Asteroidal Thinsats
In the very long term, we may replace the asteroid belt with thinsats for solar-system-scale computation. They will convert a significant fraction of sunlight into heat, effectively heating the night sky. How many can we add, and how much power is involved?
The Earth has a black body temperature of 254K, and an average "radiant exitance" of 237 W/m2 to the deep sky, which has an average temperature of 2.7K producing negligable back-heating. If the sky radiates heat back to the earth, the equilibrium earth temperature must increase to maintain heat balance. Assume that the earth can tolerate a 1K increase in black body temperature (to 255K), perhaps in conjunction with other technological mitigations to reduce environmental impacts. That would correspond to a radiant exitance of 240.75 W/m2, or an additional 3.75 W/m2 of heat from the asteroidal thinsat array.

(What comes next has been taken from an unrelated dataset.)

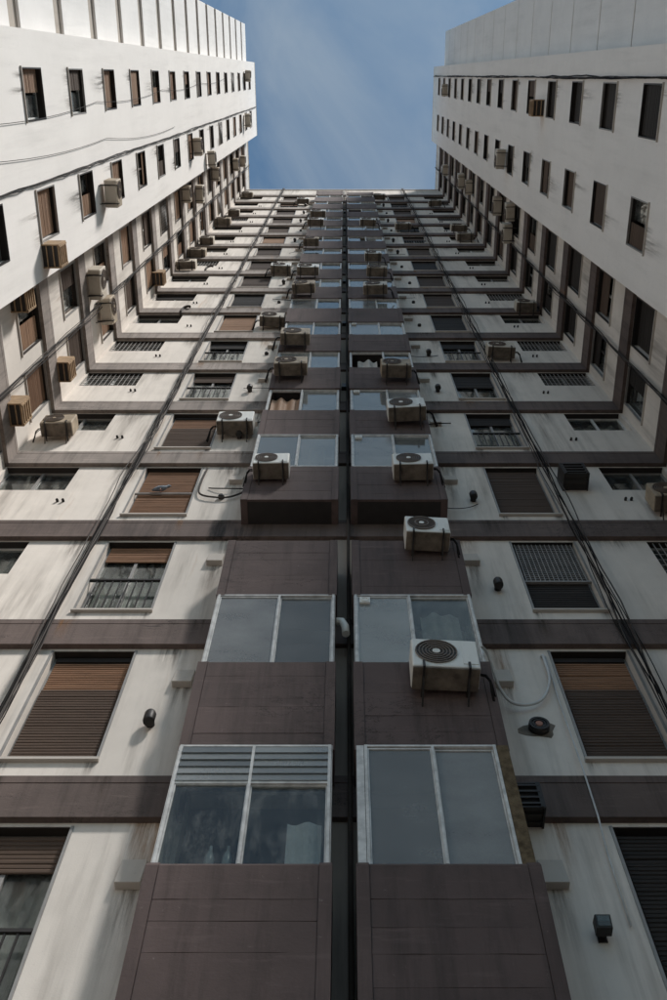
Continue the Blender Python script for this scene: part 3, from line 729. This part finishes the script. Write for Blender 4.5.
def ac_bars(b, x=-.08):
    for r in (.186, .09): b.ring((x, -.352, .235), r, .006, 24)
    for k in range(-5, 6):
        h_ = math.sqrt(max(.186 ** 2 - (k * .032) ** 2, .0004)); b.box(x - h_, x + h_, -.356, -.349, .232 + k * .032, .238 + k * .032)
def ac_hub(b, x=-.08): b.tube([(x, -.349, .235), (x, -.358, .235)], .035, 14)
def ac_bracket(b):
    b.box(-.010, .010, -.355, .03, -.044, -.022); b.box(-.011, .011, -.368, -.352, -.046, .055)
    b.hexa([(-.008, -.25, -.045), (.008, -.25, -.045), (.008, .03, -.20), (-.008, .03, -.20), (-.008, -.235, -.045), (.008, -.235, -.045), (.008, .03, -.178), (-.008, .03, -.178)])
def ac_pipe(b):
    b.tube([(.30, -.20, .12), (.36, -.20, .11), (.40, -.17, .04), (.41, -.10, -.05), (.43, -.03, -.12), (.45, .02, -.14)], .012, 6)
    b.tube([(.30, -.17, .16), (.37, -.16, .15), (.42, -.12, .07), (.44, -.06, -.02), (.47, .02, -.08)], .008, 6)
def bx_shell(b):        # open wooden crate round a through-wall unit
    w_, d, h_, t_ = .20, .30, .46, .022
    b.box(-w_ + t_, w_ - t_, -d, -d + .03, 0, t_); b.box(-w_, w_, -d, .04, h_ - t_, h_)
    b.box(-w_, -w_ + t_, -d, .04, 0, h_ - t_); b.box(w_ - t_, w_, -d, .04, 0, h_ - t_)
def bx_inner(b): b.box(-.176, .176, -.27, .03, .03, .436)
def bx_slats(b):
    for i in range(4):
        z = .06 + i * .11; b.box(-.178, .178, -.315, -.285, z - .016, z + .016)
    b.box(-.178, -.15, -.312, -.288, .0, .44); b.box(.15, .178, -.312, -.288, .0, .44)
    for i in range(2): b.box(-.178, .178, -.20 + i * .11, -.18 + i * .11, .006, .022)
ACS = []
def ac(side, plane, a, zc, group, kind='split', mat='ac_white', note=''):
    ACS.append((group, zc, side, plane, a, kind, mat, note))
for x, z in ((-1.10, 15.25), (-1.09, 20.71), (-1.12, 23.13), (-1.14, 28.73), (-1.12, 31.35), (-1.20, 36.85), (-1.19, 41.89), (-1.15, 44.49)):
    ac('back', .932 * D, x, z, 'left brown window bay')
for x, z in ((.96, 9.70), (1.02, 12.70), (1.02, 15.21), (1.09, 17.91), (1.02, 20.56), (.84, 28.59), (.95, 31.19), (.91, 33.79), (.91, 41.80)):
    ac('back', (.918 if z < 13 else .932) * D, x, z, 'right brown window bay')
for x, z in ((-1.98, 18.36), (-1.89, 26.56), (-2.10, 33.88), (-2.12, 52.6)): ac('back', D, x, z, 'pale wall strip left of the bays')
for x, z in ((2.44, 43.67), (1.77, 54.4)): ac('back', D, x, z, 'pale wall strip right of the bays', mat='ac_beige')
for x, z in ((-5.15, 18.25), (-5.3, 34.62), (-5.3, 37.05), (-5.3, 39.84), (-5.3, 45.21), (-5.13, 48.10), (-5.19, 55.5)): ac('back', D, x, z, 'rear facade beside the left wing', mat='ac_beige')
ac('back', D, 3.63, 15.88, 'rear facade beside the right wing', 'crate', 'dark_metal')
for x, z in ((4.90, 15.0), (3.57, 23.53), (4.95, 28.24), (4.73, 40.87), (4.72, 43.19), (4.47, 51.79)): ac('back', D, x, z, 'rear facade beside the right wing', mat='ac_beige')
for y, z in ((2.28, 23.14), (2.19, 36.21), (2.83, 39.68), (2.09, 54.59), (.01, 55.5)): ac('left', .855 * D, y, z, 'smooth white front of the left wing', mat='ac_beige')
ac('left', .855 * D, 2.81, 18.53, 'smooth white front of the left wing', 'crate', 'box_wood')
for y, z in ((4.20, 23.24), (4.97, 23.99), (3.77, 36.8), (4.10, 39.95), (3.83, 45.05), (4.12, 53.2), (4.21, 56.8)): ac('left', WL, y, z, 'banded inner strip of the left wing', mat='ac_beige')
for y, z in ((3.50, 18.22), (5.32, 20.21), (5.20, 17.24), (5.53, 30.82)): ac('left', WL, y, z, 'banded inner strip of the left wing', 'crate', 'box_wood')
for y, z in ((.64, 53.08), (2.40, 33.88)): ac('right', .845 * D, y, z, 'smooth grey front of the right wing', mat='ac_beige')
ac('right', .845 * D, .76, 28.45, 'smooth grey front of the right wing', 'crate', 'box_wood')
for y, z in ((4.31, 47.1), (4.27, 44.17), (4.07, 35.98), (3.92, 33.28), (4.61, 33.51), (4.48, 54.6)): ac('right', WR, y, z, 'banded inner strip of the right wing', mat='ac_beige')
ORD = ['lowest', 'second lowest', 'third lowest', 'fourth lowest', 'fifth lowest', 'sixth lowest', 'seventh lowest', 'eighth lowest', 'ninth lowest', 'tenth lowest', 'eleventh lowest']
COLN = {'ac_white': 'pale', 'ac_beige': 'beige', 'dark_metal': 'black boxed', 'box_wood': 'wood boxed'}
for g in sorted({a[0] for a in ACS}):
    for n in sorted({(a[5], a[6]) for a in ACS if a[0] == g}):
        items = sorted([a for a in ACS if a[0] == g and (a[5], a[6]) == n], key=lambda a: a[1])
        for i, (g_, zc, side, plane, a, kind, mat, note) in enumerate(items):
            o = empty('air_conditioner', on(side, plane, a, zc - (.23 if kind == 'split' else .18)), facing(side))
            many = (ORD[i] + ' ') if len(items) > 1 else ''
            tag(o, f'{many}{COLN[mat]} air conditioner on the {g}', 'air conditioner', 'air conditioners on the facades')
            if kind == 'split':
                o.rotation_euler[1] = R(1.6) * math.sin(zc * 2.7); o.rotation_euler[2] += R(2.5) * math.sin(zc * 4.1)
                k_ = 1 + .11 * math.sin(zc * 5.3 + a); o.scale = (k_, 1, k_ * (1 + .05 * math.sin(zc * 9)))
                if mat == 'ac_white' and zc > 17 and math.sin(zc * 3.1) > .45: mat = 'ac_beige'
                if mat == 'ac_beige' and math.sin(zc * 7.7) > .55: mat = 'ac_aged'
                part('casing', ('casing',), mat, ac_casing, o, bevel=.018)
                part('service_cover', ('service_cover',), mat, lambda b: b.box(.15, .285, -.346, -.335, .05, .41), o)
                part('base', ('base',), 'ac_dirty' if side == 'back' else 'ac_beige', ac_base, o)
                fx = .02 if (i % 3 == 2) else 0
                part('fan_recess', ('fan_recess',), 'fan_dark', ac_recess, o, (fx, 0, 0)); part('fan_grille', ('fan_grille', i % 3 == 1), 'fan_ring', ac_bars if i % 3 == 1 else ac_rings, o, (fx, 0, 0))
                part('fan_hub', ('fan_hub',), mat, ac_hub, o, (fx, 0, 0))
                for bxp in (-.2, .2): part('bracket', ('bracket',), 'dark_metal', ac_bracket, o, (bxp, 0, 0))
                if side != 'back': continue
                pp = part('pipe', ('pipe',), 'black_rubber', ac_pipe, o)
                if side == 'left' or 'left' in g: pp.scale.x = -1
                pp.scale.z = .8 + .2 * (i % 3)
            else:
                part('crate', ('crate',), mat, bx_shell, o); part('unit', ('unit',), 'fan_dark', bx_inner, o); part('front_slats', ('front_slats',), mat, bx_slats, o)['kind'] = 'stuff'

# ------------------------------------------------------------------ cables
def run(side, plane, a, z0, z1, n, spread, seed, out=.09, rmin=.007, rmax=.014, wob=1.0):
    rr = random.Random(seed); res = []
    for i in range(n):
        base = rr.gauss(0, spread); ph = rr.uniform(0, 6); ph2 = rr.uniform(0, 6); amp = rr.uniform(.01, .05) * wob; r = rr.uniform(rmin, rmax)
        q = []; z = z0
        oo = out + rr.uniform(0, .05)
        while z < z1:
            d = base + amp * math.sin(z * .5 + ph) + .4 * amp * math.sin(z * 1.7 + ph2) + rr.gauss(0, .006)
            q.append(on(side, plane, a + d, z, oo + .02 * math.sin(z * 2.2 + ph2) * (1 if oo > .1 else .3))); z += .45
        q.append(on(side, plane, a + base, z1, oo)); res.append((q, r))
    return res
def bundle(label, runs, group='cable bundles down the facades'):
    o = empty('cable_bundle', runs[0][0][0]); tag(o, label, 'cable', group)
    inv = Vector(runs[0][0][0])
    for i, (q, r) in enumerate(runs):
        one('cable', 'black_rubber' if i % 3 else 'cable_grey', lambda b: b.tube([Vector(p) - inv for p in q], r, 5), o)
bundle('thick black cable bundle running up the rear facade left of the bays', run('back', D, -.580 * D, H(.6), ROOF + .1, 10, .03, 1, .09, .006, .011))
bundle('thick black cable bundle running up the rear facade right of the bays', run('back', D, .546 * D, H(.6), ROOF + .1, 8, .025, 2, .09, .006, .011))
bundle('cables along the banded inner strip of the sunlit left wing', run('left', WL, .795 * D, H(2), ROOF_W - .6, 5, .05, 3))
bundle('cables along the banded inner strip of the shaded right wing', run('right', WR, .815 * D, H(2), ROOF_W - .6, 5, .04, 4, .09, .006, .011))
bundle('cables across the smooth white front of the left wing', run('left', .855 * D, .275 * D, H(1.6), ROOF_W - .3, 3, .02, 5, .02, .006, .011, .3))
bundle('cables across the smooth grey front of the right wing', run('right', .845 * D, .004 * D, H(1.6), ROOF_W - .3, 5, .02, 6, .02, .008, .013, .4))
def wire(label, pts, r=.006, mat='black_rubber', name='wire', cat='wire'):
    o0 = Vector(pts[0])
    return tag(one(name, mat, lambda b: b.tube([Vector(p) - o0 for p in pts], r, 6), None, o0), label, cat)
XL = -.855 * D
def sagging(x, y0, y1, z0, z1, spans, sag):
    out = []
    for i in range(spans * 8 + 1):
        f = i / (spans * 8); t_ = (i % 8) / 8
        out.append((x, y0 + (y1 - y0) * f + sag * 4 * t_ * (1 - t_), z0 + (z1 - z0) * f))
    return out
wire('thin slack wire across the white left wing near its first window column', sagging(XL + .03, .62, .10, H(2.3), H(7.5), 4, .10), .005)
wire('thin slack wire from a hook between the window columns of the left wing', sagging(XL + .03, 1.05, 1.40, H(2.2), H(5.2), 2, .12), .005)
# white hose beside the lowest air conditioner and the wire beside it
def smooth(P, n=8):
    P = [Vector(p) for p in P]; out = []
    for i in range(len(P) - 1):
        p0, p1, p2, p3 = P[max(i - 1, 0)], P[i], P[i + 1], P[min(i + 2, len(P) - 1)]
        for k in range(n):
            t = k / n
            out.append(.5 * ((2 * p1) + (p2 - p0) * t + (2 * p0 - 5 * p1 + 4 * p2 - p3) * t * t + (3 * p1 - p0 - 3 * p2 + p3) * t ** 3))
    return out + [P[-1]]
wire('white curved drain hose beside the lowest air conditioner on the right bay', smooth([(2.21, D - .01, H(1.553)), (2.215, D - .05, H(1.54)), (2.19, D - .06, H(1.46)), (2.02, D - .06, H(1.40)), (1.75, D - .09, H(1.385)), (1.60, D - .2, H(1.405)), (1.50, D - .45, H(1.44)), (1.40, D - .62, H(1.43))]), .017, 'conduit_white', 'drain_hose', 'hose')
wire('thin pale wire hanging down the wall right of the right bay', [(2.25, D - .02, H(1.55)), (2.23, D - .03, H(1.4)), (2.215, D - .085, H(1.21)), (2.205, D - .085, H(1.11)), (2.2, D - .03, H(1.05)), (2.19, D - .03, H(.92))], .009, 'conduit_white')
wire('dark pipe bent across the wall left of the upper bay', smooth([(-2.28, D - .03, H(2.50)), (-2.30, D - .04, H(2.40)), (-2.26, D - .05, H(2.315)), (-2.0, D - .05, H(2.29)), (-1.75, D - .05, H(2.295)), (-1.5, D - .06, H(2.34)), (-1.42, D - .1, H(2.36))]), .016, 'cable_grey', 'pipe', 'pipe')

# ------------------------------------------------------------------ flood lamp, dark wall box, pigeon, things behind the glass
o = empty('flood_lamp', (.325 * D, D, H(.905))); o.scale = (.72, .72, .72); tag(o, 'black flood lamp on the wall below the right bay', 'lamp')
one('housing', 'dark_metal', lambda b: b.hexa([(-.085, -.20, -.05), (.085, -.20, -.05), (.085, -.08, -.05), (-.085, -.08, -.05), (-.085, -.24, .10), (.085, -.24, .10), (.085, -.10, .12), (-.085, -.10, .12)]), o, bevel=.008)
one('lens', 'glass', lambda b: b.hexa([(-.065, -.215, -.03), (.065, -.215, -.03), (.065, -.205, -.03), (-.065, -.205, -.03), (-.065, -.243, .08), (.065, -.243, .08), (.065, -.235, .08), (-.065, -.235, .08)]), o)
one('bracket', 'dark_metal', lambda b: (b.box(-.03, .03, -.12, .01, -.02, .02), b.box(-.05, .05, -.012, .01, -.06, .06)), o)
o = empty('air_conditioner', (1.56, D, H(1.10))); o.scale = (.85, .8, .7); tag(o, 'black boxed air conditioner tucked behind the edge of the right bay', 'air conditioner', 'air conditioners on the facades')
part('crate', ('crate',), 'dark_metal', bx_shell, o); part('unit', ('unit',), 'fan_dark', bx_inner, o); part('front_slats', ('front_slats',), 'dark_metal', bx_slats, o)['kind'] = 'stuff'

pz = band_bottom(3) - .045 - 1.92 * .54 + .04
o = empty('pigeon', (-.485 * D, D - .01, pz)); tag(o, 'grey pigeon perched on the rail of a closed brown shutter', 'bird')
def bird(b):
    b.tube([(-.13, .0, .02), (-.09, .0, .05), (-.03, 0, .085), (.03, 0, .105), (.065, 0, .135), (.085, 0, .165), (.105, 0, .185), (.125, 0, .185), (.145, 0, .178)], [.012, .03, .048, .045, .03, .022, .025, .018, .004], 12)
one('body', 'bird_grey', bird, o)
for sy in (-.02, .02): one('leg', 'terracotta', lambda b: b.tube([(.0, sy, .05), (.0, sy, -.004), (.03, sy, -.006)], .005, 5), o)
for i, x in enumerate((-1.06, -.92)):
    tag(one('bottle', 'bottle_clear', lambda b: b.tube([(0, 0, 0), (0, 0, .19), (0, 0, .24), (0, 0, .27), (0, 0, .32)], [.04, .04, .028, .014, .014], 12), None, (x, 5.60, bay_z(0)[1] + .001)), ('left' if i == 0 else 'right') + ' one of two pale bottles behind the lowest left bay window', 'bottle', 'bottles behind the glass')
tag(one('laundry_sheet', 'laundry_cloth', lambda b: [b.face([(-.14 + .28 * i / 8, .02 * math.sin(i), 0), (-.14 + .28 * (i + 1) / 8, .02 * math.sin(i + 1), 0), (-.14 + .28 * (i + 1) / 8, .02 * math.sin(i + 1), .52), (-.14 + .28 * i / 8, .02 * math.sin(i), .52)], True) for i in range(8)], None, (-.33, 5.60, bay_z(0)[1] + .06)), 'white cloth hanging behind the lowest left bay window', 'cloth')
tag(one('white_panel', 'laundry_cloth', lambda b: b.box(-.07, .07, -.03, .03, 0, .95), None, (1.13, 5.60, bay_z(0)[1] + .16), 0, .01), 'white upright board behind the lowest right bay window', 'board')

Assume further that the thinsats are distributed throughout the sky, and intercept some fraction of total solar output. At asteroidal distances (2.7 A.U.), they will be intercepting about 200 W/m2, and 100W/m2 of the resulting heat from their 200K surfaces will be inbound towards the inner solar system, times the fraction of the sky covered by thinsats. The result is that 3.75% of the Sun's total output can be intercepted, or 3.75% of the sky can be covered by thinsats. This can be increased if the thinsats are designed for higher backside than frontside radiation, perhaps by the addition of perpendicular radiators.
The total solar output is 3.84E26 Watts, so the total light intercepted by the thinsats can be more than 14 trillion terawatts. This is 80 million times the solar energy input to the Earth.
Assuming advanced molecular self-assembly, tuned light-to-electrical efficiencies will be higher, and the lower temperature permits lower energy per bit. It is difficult to extrapolate how much computing is possible under these circumstances, but it may be trillions of times the total supportable near the earth.